When the front panel is worked for F pattern repeats, fasten off the thread.

Start working again with the stitch you saved on the back panel. Work along the back panel, then chain as many stitches as you skipped to form the neckline and then work along the front panel. Calculate how many stitches you should chain by counting the unworked stitches around the marker in the middle. The total amount of stitches you now have should be 2 x C + B, just like it was before. Work in pattern along these stitches for as many repeats as you have done before starting the neckline. You should have worked E pattern repeats in total for the body of the jumper, end with a wrong side row (row 4) to complete a full pattern repeat.

To start the last sleeve, ch1 and sc C stitches, place a marker in the last stitch to mark the beginning of the sleeve. Then sc B stitches and turn, this was the first row of your second sleeve. Work the second sleeve in the same way as you have worked the first, mirroring the increases with decreases (hence, if you increased on the last row of the first sleeve, start decreasing on the first row of your second sleeve). Work in pattern, including the decreases for D pattern repeats. Fasten off the thread. Your jumper is almost done.

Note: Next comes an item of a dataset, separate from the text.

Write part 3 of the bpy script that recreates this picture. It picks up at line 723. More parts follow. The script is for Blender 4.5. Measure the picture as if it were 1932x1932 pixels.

Sew the sleeve seams and the one open side seam. Fasten a new thread in the back of the neckline and sc along the neckline. Slip to the first stitch and turn. Sc along the neckline again, decreasing approximately every 8 stitches. Repeat this until the collar has the desired width.

Sew in all loose ends and wear your handmade jumper with pride :D


  1. Thank you for this. I'm hoping to make use of it once I get my confidence up a little bit (I've only made one crochet sweater, or sweater of any kind for that matter, LOL). God bless and thanks again.

    1. I'm glad you like it! Don't worry about the skill level, it really is a very simple jumper.